Improving the situation can sometimes be surprisingly simple. Some examples:

  • The root of the S&OP under-performance could be lack of alignment between the commercial and operational teams. This should be addressed by the leadership team to reinforce the joint collaboration and communication between both functions. Sometimes the metrics and incentives of the different functions can be in conflict. For instance, the commercial team is assessed on sales whilst the operational team is evaluated on service levels. In that case, aligning incentives across the different functions is key to improving performance.
  • In other cases, the under-performance could be driven by a high proliferation of SKUs, in such case a study should be carried out to assess the necessity of all such items. Applying the 80/20 could be a feasible option (20% of the SKUs deliver 80% of the sales/profit).
  • Lack or incomplete information from customers (retailers, distributors) could also be a source of S&OP under-performance. In this case, it can be addressed by implementing new ways and frequency of communication, particularly on promotional activities which creates peaks and drops in demand.

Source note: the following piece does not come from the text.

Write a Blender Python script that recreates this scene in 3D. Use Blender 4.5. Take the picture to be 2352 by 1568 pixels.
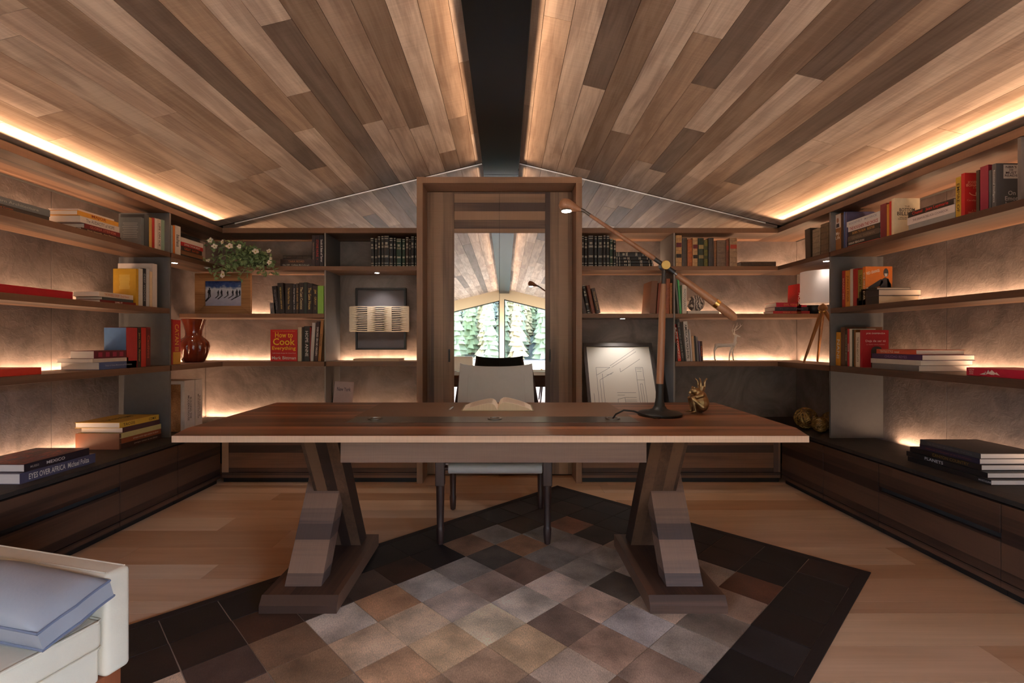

4. Supply chain network design

One of the most important requirements to achieve an efficient and cost-effective distribution network is to minimise the links in the chain. Each link adds cost and increases the risk of error and damage. Inadequate network design can lead to excessive handling, too many stock locations and poor utilization of your distribution centres resulting in high costs and poor customer service.

The blueprint for achieving a design that minimizes the links while meeting your service commitments can be outlined this way:

  • Establish customer service offers.
    • Customer locations and lead time.
    • Service expectations.
  • Establish supply points/lead times.
  • Identify current network performance
    • Facility costs.
    • Inventory costs.
    • Transport costs (inbound and outbound).
    • Service performance.
  • Test and quantify alternatives for least-cost networks.
  • Consider network transformation, if the benefit will be large enough.

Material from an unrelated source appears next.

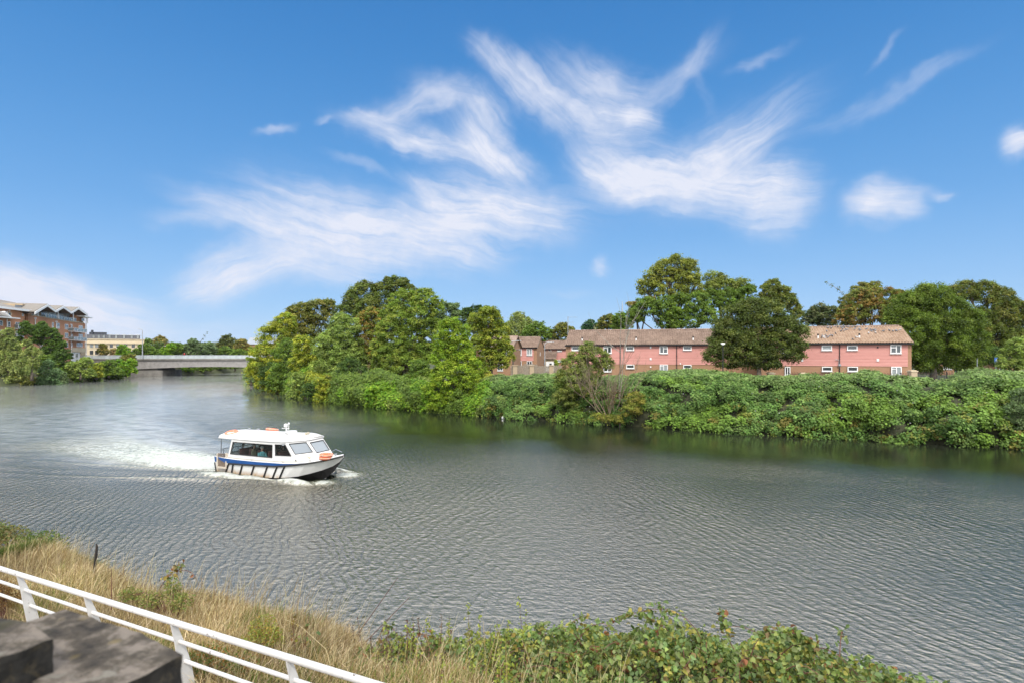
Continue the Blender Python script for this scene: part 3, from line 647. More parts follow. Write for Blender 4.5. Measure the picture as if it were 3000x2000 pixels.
# ---- two small houses to the left
FA = Frame(*((1573-1500)/FPX*115-8.8*math.cos(R(13)), 115+8.8*math.sin(R(13))), 3.5, -13); k4 = .2806; X4 = lambda u: 1440+u*k4; Y4 = lambda v: 900+v*k4
HA = terrace(FA, 8.8, 8.0, FA.a(X4(222)), FA.a(X4(440)), 0, 'small pink clad house with a brick gable, behind the wooden fence', eave_z=5.35, ridge_z=7.35, group='small houses behind the fence')
for a in [(258,316,432,502),(368,425,432,502)]: win_px(FA, HA, X4, Y4, *a, mull=(.5,), trans=(.22,), pane=CURT)
for a in [(275,316,560,612),(370,425,560,600)]: win_px(FA, HA, X4, Y4, *a, mull=(.5,))
m = MB(); m.box(8.8, 8.85, 3.6, 3.9, 3.5, 4.3); m.build('meter_box', WHITEP, HA)
FB = Frame((1583-1500)/FPX*131, 131, 3.5, -14)
HB = terrace(FB, 9.5, 7.5, FB.a(X4(570)), 9.4, 0, 'pink clad house with a tiled porch and white door, set back behind the fence', eave_z=5.15, ridge_z=6.9, clz=2.1, group='small houses behind the fence')
win_px(FB, HB, X4, Y4, 598, 623, 436, 460); win_px(FB, HB, X4, Y4, 688, 735, 436, 460, pane=CURT); win_px(FB, HB, X4, Y4, 690, 735, 545, 570, pane=CURT)
pr = MB(); a0, a1 = FB.a(X4(560), -1.6), FB.a(X4(655), -1.6); pr.box(a0, a1, -1.7, 0, 0, 2.9); pc = pr.build('porch', YBRICK, HB)
tiled_slope(a0-.3, a1+.5, -2.1, 2.75, .1, 4.7, 'porch_roof', pc)
m = MB(); dx = FB.a(X4(571), -1.7); m.box(dx, dx+2.0, -1.78, -1.7, 0, 2.2); m.build('door', WHITEP, pc)
m = MB(); m.box(dx+.75, dx+1.25, -1.81, -1.775, 1.1, 1.8); m.build('door_pane', PANE, pc)
# houses glimpsed beyond the right hand trees and through the left hand crowns
def far_house(label, px0, px1, Yd, deg, eave, ridge, wallm, depth=8, wins=(), door=None, gz=3.5):
    x0 = (px0-1500)/FPX*Yd; F = Frame(x0, Yd, gz, deg); Lx = F.a(px1)
    r = F.root('far_house'); tag(r, label, 'house')
    m = MB(); m.box(0, Lx, 0, depth, -.8, eave); m.add([(0, 0, eave), (0, depth, eave), (0, depth/2, ridge-.1), (Lx, 0, eave), (Lx, depth, eave), (Lx, depth/2, ridge-.1)], [(0, 1, 2), (3, 5, 4)]); m.build('wall', wallm, r)
    m = MB(); m.slab([(-.3, -.4, eave-.15), (Lx+.3, -.4, eave-.15), (Lx+.3, depth/2, ridge), (-.3, depth/2, ridge)], .15); m.slab([(-.3, depth+.4, eave-.15), (Lx+.3, depth+.4, eave-.15), (Lx+.3, depth/2, ridge), (-.3, depth/2, ridge)], .15); m.build('roof', TILE, r)
    for a, z, ww, hh in wins: window(r, a*Lx, a*Lx+ww, z, z+hh, mull=(.5,), fw=.09)
    if door is not None: m = MB(); m.box(door*Lx, door*Lx+1.0, -.06, 0, 0, 2.1); m.build('door', simple('green_door', (.03, .13, .09), .5), r)
    return r
far_house('brick house with a green door, low beneath the big bright green tree', 2745, 2850, 108, -10, 2.9, 5.0, TBRICK, wins=((.18, 1.0, .7, 1.2), (.30, 1.0, .7, 1.2), (.72, 1.0, .7, 1.2)), door=.5)
far_house('brick gable house beyond the small blue parking sign', 2895, 2990, 92, -16, 3.0, 5.6, TBRICK, wins=((.35, 1.1, .9, 1.1),))
far_house('house with white windows seen through the yellow green crown', 1395, 1500, 104, -12, 5.2, 7.2, TBRICK, wins=((.1,3.5,.9,1.3),(.28,3.5,.9,1.3),(.5,3.5,.9,1.3),(.72,3.5,.9,1.3),(.85,3.5,.8,1.3),(.3,.9,1,1.2),(.6,.9,1,1.2)))
# ---- apartment block far left
ang = math.degrees(math.atan2(47, -19)); AF = Frame(-137, 161, 2.9, ang)   # local -y looks over the river
ang_c = AF.c, AF.s
AP = AF.root('apartment_building'); tag(AP, 'orange brick riverside flats with zigzag roof gables and glass balconies', 'apartment building')
gz = 2.9; T = lambda px: AF.a(px); LW = 50.7
m = MB()
m.box(0, LW, 0, 16, -.5, 15.5); m.build('brick_wall', BRICK, AP)
m = MB(); m.box(T(89), T(222), 1.8, 15, 15.45, 18.6); m.build('penthouse_wall', TAN, AP)
m = MB(); m.box(T(222), LW, .6, 15, 15.45, 18.0); m.box(0, T(92), 0, 15, 15.45, 16.9); m.build('corner_wall', BRICK, AP)
m = MB(); m.box(T(89), T(134), -.12, .5, 15.45, 15.7); m.box(T(134), T(226), -.12, .5, 15.35, 15.55); m.box(T(226), LW-1.5, -.12, .5, 15.5, 15.75); m.build('coping', STONE, AP)
def gable_roof(pts, name, par, y0, y1, mat, th=.25, side=1):
    m = MB()
    for (x0, z0), (x1, z1) in zip(pts[:-1], pts[1:]): m.slab([(x0, y0, z0), (x1, y0, z1), (x1, y1, z1), (x0, y1, z0)], -th)
    return m.build(name, mat, par)
ZR = lambda px, py: CAMZ-(py-HY)/FPX*AF.w(AF.a(px, -2.6), -2.6)[1]-gz
T2 = lambda px: AF.a(px, -2.6)
pts = [(T2(105)-1, ZR(105, 914)-.2), (T2(138), ZR(138, 893)), (T2(162), ZR(162, 911)), (T2(184.5), ZR(184.5, 898)), (T2(208), ZR(208, 915)), (T2(229.5), ZR(229.5, 902)), (T2(256), ZR(256, 922))]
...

To achieve even the simplest revision of a supply chain network requires network modelling software and careful analysis. Appropriate analytical tools will allow you to test a wide range of cost and service options to ensure that you use optimal networks and that sensitivities such as demand increases, fuel cost increases, or changes to the customer service offer are checked.

5. Outsourcing

85% percent or more of businesses outsource some part of their supply chain operation or management. The two functions that are outsourced most often are warehousing and transport. Large corporate enterprises and small business all have good reasons to outsource although not necessarily the same reasons. Where a small business may use supply chain outsourcing to gain access to manufacturing facilities it does not have, a multinational might want to outsource to put new logistics models in place, such as omni-channel distribution.

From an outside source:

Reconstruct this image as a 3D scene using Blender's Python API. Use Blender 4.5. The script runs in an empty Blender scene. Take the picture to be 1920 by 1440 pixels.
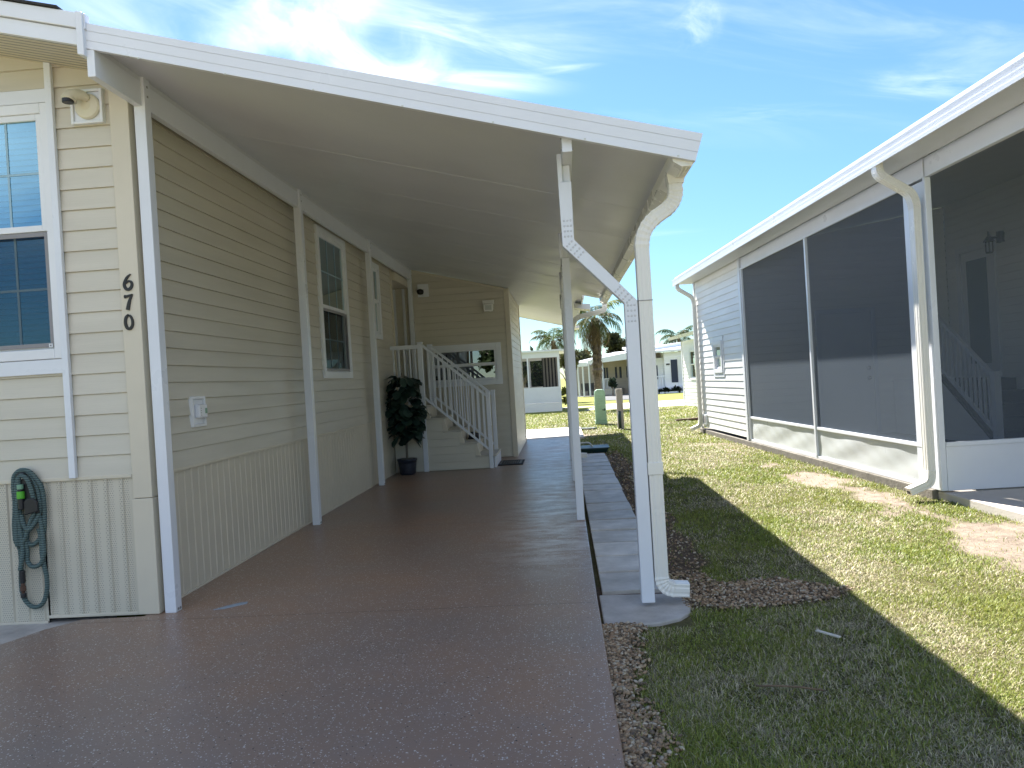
import bpy, bmesh, math, random
import numpy as np
from mathutils import Vector, Matrix
random.seed(7); rng = np.random.default_rng(7)
R = math.radians
scene = bpy.context.scene
COL = scene.collection

# ------------------------------------------------------------------ camera
F_PX, CAM_H, ROLL = 1442.0, 1.3, 0.060
yaw, pit = R(3.675), R(-0.296)
F0 = Vector((-math.sin(yaw), math.cos(yaw), 0)); R0 = Vector((math.cos(yaw), math.sin(yaw), 0)); UP = Vector((0, 0, 1))
FW = F0 * math.cos(pit) + UP * math.sin(pit)
U0 = UP * math.cos(pit) - F0 * math.sin(pit)
XA = R0 * math.cos(ROLL) - U0 * math.sin(ROLL)
YA = R0 * math.sin(ROLL) + U0 * math.cos(ROLL)
cd = bpy.data.cameras.new("camera"); cam = bpy.data.objects.new("camera", cd); COL.objects.link(cam)
cd.sensor_width = 36.0; cd.lens = 36.0 * F_PX / 1920.0; cd.clip_start = 0.05; cd.clip_end = 3000
m = Matrix.Identity(4)
for i in range(3):
    m[i][0] = XA[i]; m[i][1] = YA[i]; m[i][2] = -FW[i]
m[0][3], m[1][3], m[2][3] = 0, 0, CAM_H
cam.matrix_world = m
scene.camera = cam

# ------------------------------------------------------------------ light
SUN = Vector((-0.306, 0.88, 1.0)).normalized()
elev = math.asin(SUN.z); azim = math.atan2(SUN.x, SUN.y)
sd = bpy.data.lights.new("sun", 'SUN'); sd.energy = 5.0; sd.angle = R(0.53); sd.color = (1.0, 0.95, 0.86)
so = bpy.data.objects.new("sun", sd); COL.objects.link(so)
so.rotation_euler = SUN.to_track_quat('Z', 'Y').to_euler()

world = bpy.data.worlds.new("World"); scene.world = world; world.use_nodes = True
wt = world.node_tree; wt.nodes.clear()
def wn(t, **k):
    n = wt.nodes.new(t)
    for a, b in k.items(): setattr(n, a, b)
    return n
sky = wn('ShaderNodeTexSky', sky_type='NISHITA', sun_disc=False, sun_elevation=elev, sun_rotation=azim,
         altitude=0, air_density=1.0, dust_density=0.1, ozone_density=2.5)
def wmath(op, a, b=None, c=None, clamp=False):
    n = wn('ShaderNodeMath', operation=op, use_clamp=clamp)
    for i, v in enumerate((a, b, c)):
        if v is None: continue
        if isinstance(v, (int, float)): n.inputs[i].default_value = v
        else: wt.links.new(v, n.inputs[i])
    return n.outputs[0]
tc = wn('ShaderNodeTexCoord'); sep = wn('ShaderNodeSeparateXYZ'); wt.links.new(tc.outputs['Generated'], sep.inputs[0])
zz = wmath('MAXIMUM', sep.outputs[2], 0.03)
cu = wmath('DIVIDE', sep.outputs[0], zz); cv = wmath('DIVIDE', sep.outputs[1], zz)
comb = wn('ShaderNodeCombineXYZ'); wt.links.new(cu, comb.inputs[0]); wt.links.new(cv, comb.inputs[1])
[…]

In general, the reasons for companies to decide to outsource part (or the whole) of their supply chain are:

  • Reduced operating costs.
  • Quickly access to technology, space or other resources that the company would not get otherwise.
  • Flexibility: ability to expand or downsize quickly.
  • Efficiency: most companies are not experts in IT management, HR services or accounting functions. Companies can spend weeks, sometimes months, just finding people for a particular in-house department. By simply outsourcing basic business services, companies are able to jump right to the finish line when building a department.
  • Improve service levels: Having an outside company handle non-core business activities usually leads to better service.
  • Risk management: this is particularly the case when opening up new markets or new channels the company does not need fixed overheads till business is well established.
  • Tax breaks: Countries like Ireland, Hong Kong, Singapore and Taiwan have very low corporate tax rates, which can have a dramatic impact on a company’s bottom line should they outsource certain services there.
  • Improve company focus, freeing resources to concentrate in core business functions.

Any claim that supply chain outsourcing is automatically successful would be wrong. It has its failures like any other area of business. The reasons for such failures are varied and some include:

  • Failure to understand the your business needs (look beyond cost reduction).
  • Selecting unsuitable outsourcing providers.
  • Ignoring expectations of your outsourcing service provider.
  • Allocating insufficient time to managing outsourcing relationships, unclear definition of roles and responsibilities, or insufficient preparations for handover of activities or processes.
  • Lack of appropriate KPIs.

6. Asset utilization

The aim is to get more productivity out of fewer assets. Underutilized assets, such as vehicle fleets, facilities, or inventory, mean inefficiency and poor return on investment. Changing the way assets are used or whether they are owned or leased can resolve these issues, as the following examples show:

  • Instead of making early-morning deliveries and leaving truck fleets idle for the rest of the day, spread the deliveries out during the course of the day. Supermarkets get periodic “top-ups,” food-service businesses can get deliveries later in the day, and some customers even accept deliveries in the evening. Alternatively, you can offer delivery services to other business to utilize trucks after mid-day.
  • Peak demand during Christmas is challenging for most food companies but it is particularly for specific sectors such as bakery, confectionary, produce, meat and drinks. Sufficient resources (warehouse) to accommodate this peak within own network would mean very low space utilization at other times of the year. Instead, during the build-up to Christmas, it is best to rent additional warehouse capacity to handle the seasonal peak. On the other hand, if your demand drops at specific times of the year, rent out your unutilized space to other companies in need of your resources.

In Summary

When companies go through the above areas of supply chain management, they very frequently uncover significant cost savings. Not all areas will need fixing and by looking one by one with an open mind a few will stand out as potential for improvement. Regardless of which area your business will focus on, the most basic principles of effective supply chain management still apply: understand your customers’ needs, define the right strategy and goals, measure results against KPIs and seek for continuous improvement.